Just look at the contradictions within the Home Office, let alone between government departments, on this response. Home Office view A is that human rights abuses, including rape, torture and deaths in custody, are reported to be widespread and conducted with impunity; contrast that with Home Office view B that “isolated incidents” may have been reported but the “scale and extent” of concerns were not such that the test under the Act was failed. There you have it —the Home Office looking in both directions at the same time. Widespread or isolated—both cannot be right.

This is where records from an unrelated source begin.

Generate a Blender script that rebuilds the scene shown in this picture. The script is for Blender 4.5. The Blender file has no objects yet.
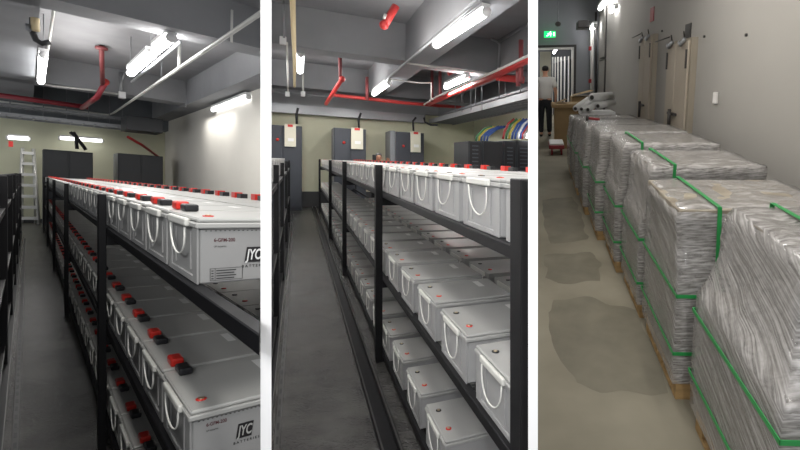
import bpy, bmesh, math, random
from mathutils import Vector, Matrix, noise
random.seed(7)
C = bpy.context.scene.collection
# ------------------------------------------------------------------ camera and the three room frames
F, PX, PY, EYE = 465.0, 510.0, 175.0, 1.8
CAM = Vector((0, 0, EYE))
def ray(x, y): return Vector(((x-PX)/F, 1.0, -(y-PY)/F))
def frame(vd, vl=None, vv=None):
    D = ray(*vd).normalized()
    if vv:
        V = -ray(*vv).normalized(); V = (V-D*V.dot(D)).normalized(); L = D.cross(V).normalized()
    else:
        V = Vector((0, 0, 1)); L = ray(*vl).normalized()
    return Matrix((D, L, V)).transposed()
# each room: a = along its aisle, b = to the side, c = up, measured from the eye
ROOM = {1: frame((28, 172), (980, 219)), 2: frame((298, 157), (1440, 197)), 3: frame((540, 75), None, (545, 2348))}
def at(r, x, y, a=None, b=None, c=None):
    q = ROOM[r].inverted() @ ray(x, y)
    t = a/q.x if a is not None else (b/q.y if b is not None else c/q.z)
    return q*t
def W(r, p): return ROOM[r] @ Vector(p) + CAM

# ------------------------------------------------------------------ materials
def lin(c):
    if isinstance(c, str): c = [int(c[i:i+2], 16)/255 for i in (0, 2, 4)]
    return tuple((x/12.92 if x <= .04045 else ((x+.055)/1.055)**2.4) for x in c) + (1,)
def mat(name, col, rough=.5, metal=0, var=0, scale=6, bump=0, bscale=40, emit=0, col2=None, spec=.5, stretch=(1, 1, 1), detail=4):
    m = bpy.data.materials.new(name); m.use_nodes = True
    nt = m.node_tree; p = nt.nodes['Principled BSDF']
    p.inputs['Roughness'].default_value = rough; p.inputs['Metallic'].default_value = metal
    p.inputs['Specular IOR Level'].default_value = spec
    base = lin(col); p.inputs['Base Color'].default_value = base
    if emit:
        p.inputs['Emission Color'].default_value = base; p.inputs['Emission Strength'].default_value = emit
    tc = nt.nodes.new('ShaderNodeTexCoord'); mp = nt.nodes.new('ShaderNodeMapping')
    mp.inputs['Scale'].default_value = stretch
    nt.links.new(tc.outputs['Object'], mp.inputs['Vector'])
    if var or col2:
        n = nt.nodes.new('ShaderNodeTexNoise'); n.inputs['Scale'].default_value = scale; n.inputs['Detail'].default_value = detail
        nt.links.new(mp.outputs[0], n.inputs['Vector'])
        r = nt.nodes.new('ShaderNodeValToRGB')
        r.color_ramp.elements[0].position = .35; r.color_ramp.elements[1].position = .68
        c2 = lin(col2) if col2 else base
        r.color_ramp.elements[0].color = tuple(x*(1-var) for x in base[:3])+(1,)
        r.color_ramp.elements[1].color = tuple(min(1, x*(1+var)) for x in c2[:3])+(1,)
        nt.links.new(n.outputs['Fac'], r.inputs[0]); nt.links.new(r.outputs[0], p.inputs['Base Color'])
    if bump:
        n = nt.nodes.new('ShaderNodeTexNoise'); n.inputs['Scale'].default_value = bscale; n.inputs['Detail'].default_value = 5
        nt.links.new(mp.outputs[0], n.inputs['Vector'])
        b = nt.nodes.new('ShaderNodeBump'); b.inputs['Strength'].default_value = bump; b.inputs['Distance'].default_value = .02
        nt.links.new(n.outputs['Fac'], b.inputs['Height']); nt.links.new(b.outputs[0], p.inputs['Normal'])
    return m
M = {}
M['slab'] = mat('ceiling_paint', '8b8b8e', .85, var=.08, scale=1.2)
M['beam'] = mat('beam_paint', '87888b', .85, var=.08, scale=1.0)
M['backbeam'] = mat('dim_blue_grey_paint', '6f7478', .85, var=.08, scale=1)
M['pipe_wine'] = mat('wine_red_pipe', '96323c', .45)
M['cream'] = mat('cream_wall', 'd4d4ba', .8, var=.04, scale=1)
M['white_wall'] = mat('white_wall', 'd8d5cd', .8, var=.03, scale=.8)
M['partition'] = mat('partition_paint', 'fbfbfb', .7)
M['floor'] = mat('anti_slip_plate', '3b3a39', .27, var=.3, scale=3, bump=.45, bscale=60, col2='4a4947', spec=.7)
M['kick'] = mat('dark_kick_wall', '3a3b3c', .6)
M['black'] = mat('black_steel', '17171a', .42, spec=.4)
M['rack'] = mat('rack_steel', '101013', .5, spec=.35)
M['railedge'] = mat('galvanised_edge', '5d5d5b', .4, metal=.6)
M['case'] = mat('battery_case', '9d9d9c', .42, var=.03, scale=3)
M['lid'] = mat('battery_lid', 'aeaeab', .38, var=.03, scale=3)
M['case2'] = mat('battery_case_pale', 'a4a4a4', .42, var=.03, scale=3)
M['lid2'] = mat('battery_lid_pale', 'a9a9a7', .36, var=.03, scale=3)
M['grip'] = mat('handle_grip', 'd8d8d2', .4)
M['rope'] = mat('handle_rope', 'e8e8e2', .6)
M['red'] = mat('red_cap', 'dc3228', .35)
M['blackcap'] = mat('black_cap', '202024', .35)
M['term'] = mat('brass_terminal', 'c8b89a', .3, metal=.8)
M['ink'] = mat('black_ink', '1c1a1c', .5)
M['redink'] = mat('dark_red_ink', '5a2a30', .5)
M['whitelab'] = mat('paper_label', 'e6e6e4', .5)
M['redlab'] = mat('red_label', 'c22e28', .5)
M['cabinet'] = mat('cabinet_slate', '3f434a', .5, spec=.4)
M['cabside'] = mat('cabinet_side', '84878b', .5)
M['cabdark'] = mat('cabinet_black', '2c2f33', .5)
M['panel'] = mat('cream_panel', 'd6d4c2', .5)
M['pipe_red'] = mat('red_pipe', 'c23a38', .4)
M['pipe_dark'] = mat('dark_red_pipe', '7c3a3c', .5)
M['pipe_white'] = mat('white_conduit', 'c9c9c4', .4)
M['steel'] = mat('galvanised_steel', '9b9da0', .38, metal=.5)
M['rod'] = mat('hanger_rod', '85878a', .45, metal=.4)
M['slot'] = mat('slotted_steel', '4a4a49', .5, metal=.3)
M['alu'] = mat('aluminium', 'd8d8d4', .35, metal=.3)
M['tube'] = mat('fluorescent_tube', 'ffffff', .5, emit=16)
M['tube_soft'] = mat('fluorescent_tube_soft', 'ffffff', .5, emit=3.5)
M['lamp'] = mat('lamp_body', 'd8d8d8', .5)
M['cable_k'] = mat('black_cable', '1d1d20', .5)
M['cable_b'] = mat('blue_cable', '2a4a8c', .45)
M['cable_y'] = mat('yellow_cable', 'b8a43a', .45)
M['cable_g'] = mat('green_cable', '2c6e44', .45)
M['cable_r'] = mat('red_cable', '9c3030', .45)
M['cable_c'] = mat('cream_cable', 'd3c19a', .5)
M['wall3'] = mat('corridor_wall', '98958f', .85, var=.04, scale=.8)
M['wall3b'] = mat('corridor_end_wall', '8b8d91', .85, var=.05, scale=1)
M['floor3'] = mat('concrete_floor', '807a69', .7, var=.14, scale=1.3, bump=.15, bscale=9, col2='8a8474')
M['floortone'] = mat('dark_floor_patch', '6f6a5b', .65, var=.14, scale=5)  # darker tone for the floor patches
M['carton'] = mat('carton_board', '8c7450', .75, var=.1, scale=4)
M['cartong'] = mat('carton_grey', '6f685f', .65, var=.22, scale=5, stretch=(1, 1, 7))
M['topboard'] = mat('film_dulled_board', '8b7e6c', .35, var=.3, scale=3, stretch=(1, 5, 4), bump=.4, bscale=20, col2='a09889')
M['wood'] = mat('pallet_wood', 'a8895c', .75, var=.2, scale=5, stretch=(1, 6, 6))
M['strap'] = mat('green_strap', '2a8f4a', .4)
M['doorp'] = mat('door_cream', 'a3998a', .6, var=.05, scale=2)
M['doorf'] = mat('door_frame', '8f8677', .6)
M['iron'] = mat('dark_iron', '34302e', .5)
M['skin'] = mat('skin', 'c9967a', .5)
M['hair'] = mat('hair', '16130f', .6)
M['tee'] = mat('white_tshirt', 'cfcdc8', .85)
M['trouser'] = mat('black_trousers', '1b1c20', .85)
M['shirtd'] = mat('dark_shirt', '2a3040', .85)
M['shoe'] = mat('shoe', '26241f', .6)
M['paper'] = mat('white_paper', 'dededc', .6)
M['exitg'] = mat('exit_sign_green', '18d070', .5, emit=1.6)
M['exitw'] = mat('exit_sign_white', 'e8fff2', .5, emit=1.8)
M['alarm'] = mat('alarm_red', 'a02028', .4)
M['ironwhite'] = mat('white_enamel', 'd9d6d2', .5)
M['cart'] = mat('truck_red', '8c2a30', .45)
def film_mat():
    m = bpy.data.materials.new('stretch_film'); m.use_nodes = True; nt = m.node_tree
    for n in list(nt.nodes): nt.nodes.remove(n)
    L = nt.links.new; N = nt.nodes.new
    out = N('ShaderNodeOutputMaterial'); mix = N('ShaderNodeMixShader'); tr = N('ShaderNodeBsdfTransparent'); p = N('ShaderNodeBsdfPrincipled')
    p.inputs['Roughness'].default_value = .1; p.inputs['Specular IOR Level'].default_value = .8
    tc = N('ShaderNodeTexCoord')
    def nz(scale, st, rot=(0, 0, 0), det=5, dist=0):
        m0 = N('ShaderNodeMapping'); m0.inputs['Rotation'].default_value = rot
        mp = N('ShaderNodeMapping'); mp.inputs['Scale'].default_value = st
        n = N('ShaderNodeTexNoise'); n.inputs['Scale'].default_value = scale; n.inputs['Detail'].default_value = det; n.inputs['Distortion'].default_value = dist
        L(tc.outputs['Object'], m0.inputs[0]); L(m0.outputs[0], mp.inputs[0]); L(mp.outputs[0], n.inputs['Vector']); return n.outputs['Fac']
    s1 = nz(1, (14, 3.5, 150), (-.55, .1, 0), 4, .1)      # slanting stretch streaks
    s2 = nz(1, (26, 20, 34), (.3, 0, 0), 4, 1.2)   # crumples
    a = N('ShaderNodeMath'); a.operation = 'MULTIPLY_ADD'; a.inputs[1].default_value = .6
    b = N('ShaderNodeMath'); b.operation = 'MULTIPLY'; b.inputs[1].default_value = .4
    L(s2, b.inputs[0]); L(s1, a.inputs[0]); L(b.outputs[0], a.inputs[2])
    bp = N('ShaderNodeBump'); bp.inputs['Strength'].default_value = .9; bp.inputs['Distance'].default_value = .007
    L(a.outputs[0], bp.inputs['Height']); L(bp.outputs[0], p.inputs['Normal'])
    cr = N('ShaderNodeValToRGB'); cr.color_ramp.elements[0].position = .4; cr.color_ramp.elements[1].position = .62
    cr.color_ramp.elements[0].color = lin('9c9996'); cr.color_ramp.elements[1].color = lin('bfbcb9')
    L(s1, cr.inputs[0]); L(cr.outputs[0], p.inputs['Base Color'])
    op = N('ShaderNodeMapRange'); op.inputs[1].default_value = .38; op.inputs[2].default_value = .62; op.inputs[3].default_value = .48; op.inputs[4].default_value = .78
    L(a.outputs[0], op.inputs[0])
    L(op.outputs[0], mix.inputs[0]); L(tr.outputs[0], mix.inputs[1]); L(p.outputs[0], mix.inputs[2]); L(mix.outputs[0], out.inputs['Surface'])
    return m
M['film'] = film_mat()

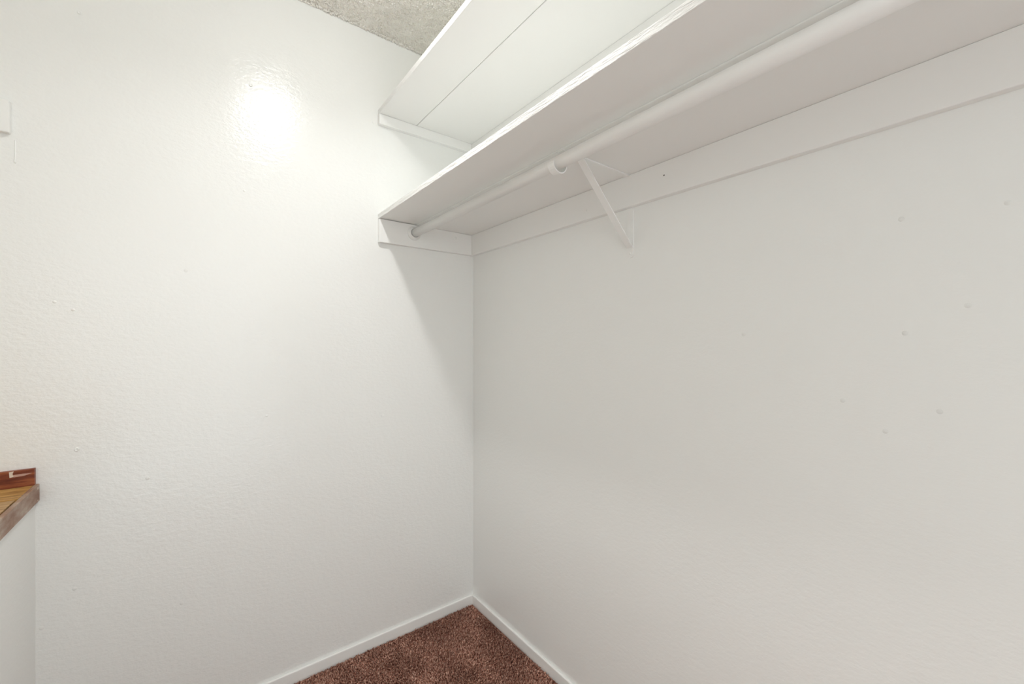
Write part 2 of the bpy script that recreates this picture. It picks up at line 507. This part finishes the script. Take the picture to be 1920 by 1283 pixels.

I have some questions for the Minister. Are the “widespread” and “significant” human rights abuses reported by the Home Office and the US Department of State consistent with the requirements of the 2002 Act, as amended? Why has the promised guidance not been produced in the four months between the laying of this SI and this debate? Given that a significant proportion of recently processed claims from Georgia were accepted, can the Government’s description of applications from Georgian nationals as “unfounded” be justified? Given the backlog of claims from these two countries, will existing claims continue to be processed as previously or will they be deemed inadmissible retrospectively, whenever these regulations come into practical effect? Finally, why are the regulations being introduced now, when they will have no practical effect until the relevant provisions in the Illegal Migration Act 2023 are brought into force? Unless the Minister can answer these questions satisfactorily, this statutory instrument has surely stepped over the line in terms of both parliamentary process and policy. I beg to move.